Renaissance on the bayou: Revitalizing the Chitimacha language

The Chitimacha language was once thought to be extinct, but today is undergoing a renaissance as young people learn the language again.

Preface

In 2015 while I was working on my M.A., I competed in a 3-minute thesis competition at the University of California, Santa Barbara (UCSB). Each student had 3 minutes to present their research in a way that was accessible to a general audience. This was my first foray into science communication in linguistics! I not only won the UCSB competition, but went on to place 2nd at the system-wide University of California competition. The success of that talk was a glimpse of things to come I guess!

The media attention from that talk also gave me the opportunity to write an article for The Conversation, which was picked up by media outlets all over the country, including Time.

So here's the video from that talk in 2015, and the full text of the article. I'm still very proud of it all things considered. 🥹

Introduction

In the summer of 1930, at the dawn of the Great Depression, a 21-year-old linguist named Morris Swadesh set out for Louisiana to record the area’s Native American languages, which were disappearing rapidly.

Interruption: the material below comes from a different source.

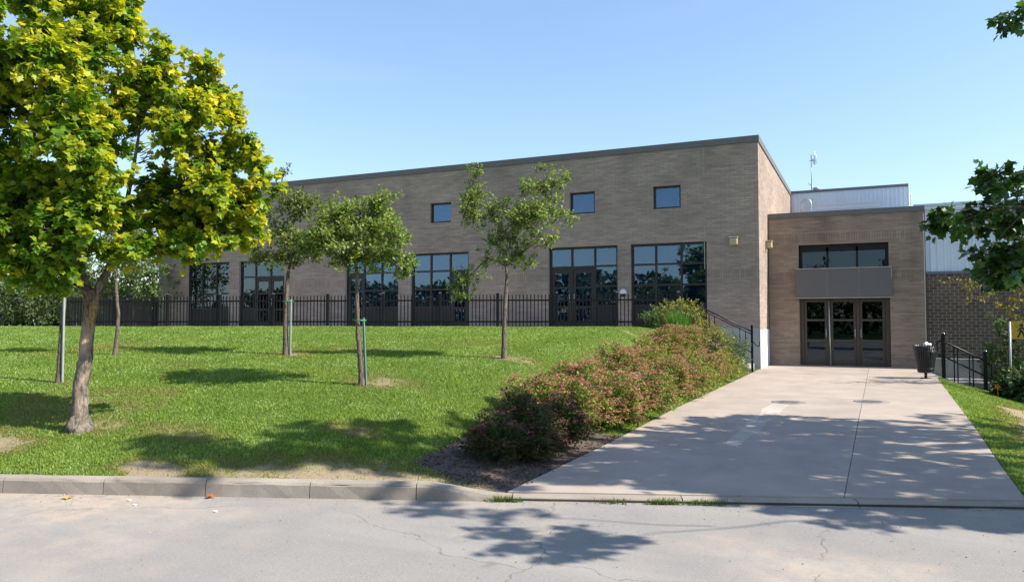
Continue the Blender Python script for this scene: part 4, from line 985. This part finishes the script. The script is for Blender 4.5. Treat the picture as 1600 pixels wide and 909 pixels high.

Morris and his peers were in a race against time to document them, and in the small town of Charenton on the Bayou Teche, he encountered Benjamin Paul and Delphine Ducloux, members of a small tribe called Chitimacha – and the last two speakers of their language.

Benjamin Paul and Delphine DuCloux

But today, if you visited the Chitimacha reservation, you’d never know that their language went unspoken for half a century.